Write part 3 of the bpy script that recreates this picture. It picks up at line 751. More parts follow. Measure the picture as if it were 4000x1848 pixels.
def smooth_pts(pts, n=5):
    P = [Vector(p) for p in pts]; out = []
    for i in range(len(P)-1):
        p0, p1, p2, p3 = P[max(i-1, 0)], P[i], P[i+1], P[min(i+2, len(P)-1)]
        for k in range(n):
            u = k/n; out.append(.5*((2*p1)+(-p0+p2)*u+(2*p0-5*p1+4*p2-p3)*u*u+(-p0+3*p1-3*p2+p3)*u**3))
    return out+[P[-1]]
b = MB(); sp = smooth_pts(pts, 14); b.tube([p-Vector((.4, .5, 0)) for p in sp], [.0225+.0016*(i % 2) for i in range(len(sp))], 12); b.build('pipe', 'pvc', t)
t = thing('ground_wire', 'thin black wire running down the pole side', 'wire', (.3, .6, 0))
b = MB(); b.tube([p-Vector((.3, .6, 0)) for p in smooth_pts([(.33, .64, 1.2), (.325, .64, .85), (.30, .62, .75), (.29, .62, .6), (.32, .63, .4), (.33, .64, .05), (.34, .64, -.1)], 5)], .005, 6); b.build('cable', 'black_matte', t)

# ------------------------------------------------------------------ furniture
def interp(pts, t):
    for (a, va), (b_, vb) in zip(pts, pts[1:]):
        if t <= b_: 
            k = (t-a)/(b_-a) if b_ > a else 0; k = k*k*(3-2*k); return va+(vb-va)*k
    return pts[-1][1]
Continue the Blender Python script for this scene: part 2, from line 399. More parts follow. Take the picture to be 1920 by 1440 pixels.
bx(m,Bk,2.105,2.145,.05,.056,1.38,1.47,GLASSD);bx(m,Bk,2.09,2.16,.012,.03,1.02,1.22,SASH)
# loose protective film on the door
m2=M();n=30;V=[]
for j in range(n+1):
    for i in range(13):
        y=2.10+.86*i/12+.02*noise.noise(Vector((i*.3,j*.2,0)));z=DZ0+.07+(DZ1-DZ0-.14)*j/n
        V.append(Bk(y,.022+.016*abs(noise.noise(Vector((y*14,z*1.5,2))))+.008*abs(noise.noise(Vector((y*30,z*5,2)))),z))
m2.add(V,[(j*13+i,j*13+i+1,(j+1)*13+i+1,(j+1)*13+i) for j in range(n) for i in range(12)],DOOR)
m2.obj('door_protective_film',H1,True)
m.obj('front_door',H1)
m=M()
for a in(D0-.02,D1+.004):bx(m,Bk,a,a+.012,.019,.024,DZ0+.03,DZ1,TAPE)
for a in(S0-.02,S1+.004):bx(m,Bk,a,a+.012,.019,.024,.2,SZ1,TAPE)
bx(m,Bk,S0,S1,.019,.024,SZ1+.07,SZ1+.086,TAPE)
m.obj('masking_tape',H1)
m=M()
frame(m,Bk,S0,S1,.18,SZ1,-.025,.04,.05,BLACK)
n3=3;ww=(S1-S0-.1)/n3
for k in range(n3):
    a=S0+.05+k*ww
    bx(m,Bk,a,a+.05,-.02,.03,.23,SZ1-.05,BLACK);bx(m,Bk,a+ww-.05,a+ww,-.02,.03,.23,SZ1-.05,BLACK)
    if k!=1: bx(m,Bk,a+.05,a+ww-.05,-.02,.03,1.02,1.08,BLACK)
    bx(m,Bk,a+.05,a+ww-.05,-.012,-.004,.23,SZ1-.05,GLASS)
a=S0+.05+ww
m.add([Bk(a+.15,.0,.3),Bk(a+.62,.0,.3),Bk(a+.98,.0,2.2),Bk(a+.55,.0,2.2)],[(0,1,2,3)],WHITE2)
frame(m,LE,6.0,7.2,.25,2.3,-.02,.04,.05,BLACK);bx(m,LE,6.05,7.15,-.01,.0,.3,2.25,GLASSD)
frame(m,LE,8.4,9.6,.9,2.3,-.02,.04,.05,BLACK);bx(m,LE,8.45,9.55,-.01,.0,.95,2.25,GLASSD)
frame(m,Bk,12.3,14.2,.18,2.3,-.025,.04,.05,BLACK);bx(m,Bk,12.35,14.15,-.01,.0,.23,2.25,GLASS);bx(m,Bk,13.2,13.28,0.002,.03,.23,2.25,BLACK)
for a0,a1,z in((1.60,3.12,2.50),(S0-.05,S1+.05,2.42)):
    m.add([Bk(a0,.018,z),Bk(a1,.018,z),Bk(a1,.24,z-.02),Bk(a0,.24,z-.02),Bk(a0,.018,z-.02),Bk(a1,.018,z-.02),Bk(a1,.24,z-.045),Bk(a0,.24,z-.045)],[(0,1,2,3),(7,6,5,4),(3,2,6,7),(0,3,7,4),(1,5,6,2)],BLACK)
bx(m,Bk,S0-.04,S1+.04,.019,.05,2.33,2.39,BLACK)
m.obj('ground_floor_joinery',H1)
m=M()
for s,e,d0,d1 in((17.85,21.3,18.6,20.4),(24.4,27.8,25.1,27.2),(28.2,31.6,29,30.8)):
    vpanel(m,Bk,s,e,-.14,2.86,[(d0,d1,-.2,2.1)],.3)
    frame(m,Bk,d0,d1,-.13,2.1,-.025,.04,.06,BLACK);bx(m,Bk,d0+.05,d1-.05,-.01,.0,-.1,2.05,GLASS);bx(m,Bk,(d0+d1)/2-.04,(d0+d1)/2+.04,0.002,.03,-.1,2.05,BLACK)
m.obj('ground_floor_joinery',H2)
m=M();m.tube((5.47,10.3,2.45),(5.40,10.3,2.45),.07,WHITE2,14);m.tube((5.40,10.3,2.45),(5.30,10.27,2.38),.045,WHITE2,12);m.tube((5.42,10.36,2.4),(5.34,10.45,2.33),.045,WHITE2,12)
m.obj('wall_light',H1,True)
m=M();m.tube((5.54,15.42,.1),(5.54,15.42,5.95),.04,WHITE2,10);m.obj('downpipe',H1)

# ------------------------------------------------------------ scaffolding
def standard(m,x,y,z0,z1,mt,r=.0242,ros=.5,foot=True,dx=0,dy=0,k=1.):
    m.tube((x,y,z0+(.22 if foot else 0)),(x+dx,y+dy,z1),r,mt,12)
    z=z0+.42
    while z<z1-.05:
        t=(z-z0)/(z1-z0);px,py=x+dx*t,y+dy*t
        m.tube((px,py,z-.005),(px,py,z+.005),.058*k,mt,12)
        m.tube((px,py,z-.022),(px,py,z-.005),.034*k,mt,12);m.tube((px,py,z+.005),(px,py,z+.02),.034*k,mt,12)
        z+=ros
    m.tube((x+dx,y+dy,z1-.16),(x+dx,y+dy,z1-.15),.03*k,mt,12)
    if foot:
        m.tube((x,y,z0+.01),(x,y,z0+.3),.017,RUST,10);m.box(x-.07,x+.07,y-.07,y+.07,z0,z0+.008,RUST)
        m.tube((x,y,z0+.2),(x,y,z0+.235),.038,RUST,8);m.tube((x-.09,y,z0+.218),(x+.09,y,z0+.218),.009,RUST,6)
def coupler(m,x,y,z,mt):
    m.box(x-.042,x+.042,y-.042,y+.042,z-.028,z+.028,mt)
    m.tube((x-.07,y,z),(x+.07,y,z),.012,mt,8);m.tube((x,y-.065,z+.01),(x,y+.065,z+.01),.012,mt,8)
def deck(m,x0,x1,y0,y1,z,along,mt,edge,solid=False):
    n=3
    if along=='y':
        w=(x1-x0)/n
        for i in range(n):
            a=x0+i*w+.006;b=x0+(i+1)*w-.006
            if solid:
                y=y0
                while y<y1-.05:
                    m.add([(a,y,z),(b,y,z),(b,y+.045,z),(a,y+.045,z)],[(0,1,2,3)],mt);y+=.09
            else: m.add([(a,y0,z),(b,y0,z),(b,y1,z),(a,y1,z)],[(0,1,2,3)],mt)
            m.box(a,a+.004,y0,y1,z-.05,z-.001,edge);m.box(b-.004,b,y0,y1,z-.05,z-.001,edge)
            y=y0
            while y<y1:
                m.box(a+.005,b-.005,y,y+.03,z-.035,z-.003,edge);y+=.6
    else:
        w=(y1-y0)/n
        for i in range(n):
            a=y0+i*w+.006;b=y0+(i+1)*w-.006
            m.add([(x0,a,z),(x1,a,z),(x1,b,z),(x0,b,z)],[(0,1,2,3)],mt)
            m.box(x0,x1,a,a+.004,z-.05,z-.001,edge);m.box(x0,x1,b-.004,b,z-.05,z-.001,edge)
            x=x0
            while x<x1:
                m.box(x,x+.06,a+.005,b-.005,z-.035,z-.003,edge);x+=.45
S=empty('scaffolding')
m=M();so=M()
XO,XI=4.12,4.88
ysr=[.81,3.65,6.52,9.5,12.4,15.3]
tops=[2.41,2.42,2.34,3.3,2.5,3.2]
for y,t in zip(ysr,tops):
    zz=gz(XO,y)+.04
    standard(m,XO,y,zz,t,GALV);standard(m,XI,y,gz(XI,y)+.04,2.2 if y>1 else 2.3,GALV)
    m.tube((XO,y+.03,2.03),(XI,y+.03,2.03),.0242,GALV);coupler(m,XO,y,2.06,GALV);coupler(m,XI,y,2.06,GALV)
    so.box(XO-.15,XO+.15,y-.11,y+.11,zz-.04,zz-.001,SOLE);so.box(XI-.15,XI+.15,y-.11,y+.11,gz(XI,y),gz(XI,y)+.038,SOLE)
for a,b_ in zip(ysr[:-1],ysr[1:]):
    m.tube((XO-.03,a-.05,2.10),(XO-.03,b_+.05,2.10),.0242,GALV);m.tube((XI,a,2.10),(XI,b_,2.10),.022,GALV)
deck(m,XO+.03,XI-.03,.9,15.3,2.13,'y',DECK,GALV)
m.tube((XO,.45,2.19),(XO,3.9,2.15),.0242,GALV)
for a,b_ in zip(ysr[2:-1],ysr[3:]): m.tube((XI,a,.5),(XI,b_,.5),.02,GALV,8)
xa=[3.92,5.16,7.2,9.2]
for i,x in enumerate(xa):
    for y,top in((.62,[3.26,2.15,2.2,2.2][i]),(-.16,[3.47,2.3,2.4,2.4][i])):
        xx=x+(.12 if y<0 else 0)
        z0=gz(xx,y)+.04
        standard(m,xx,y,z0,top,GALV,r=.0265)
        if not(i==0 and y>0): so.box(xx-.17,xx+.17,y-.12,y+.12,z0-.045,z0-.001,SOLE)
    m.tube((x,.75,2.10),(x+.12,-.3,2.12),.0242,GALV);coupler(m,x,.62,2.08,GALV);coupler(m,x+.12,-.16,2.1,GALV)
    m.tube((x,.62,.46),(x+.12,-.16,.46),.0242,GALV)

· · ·

• _Given problem_
Give only the number of lines in the preceding material that contain the string "parts".

• _Exercise answer_
2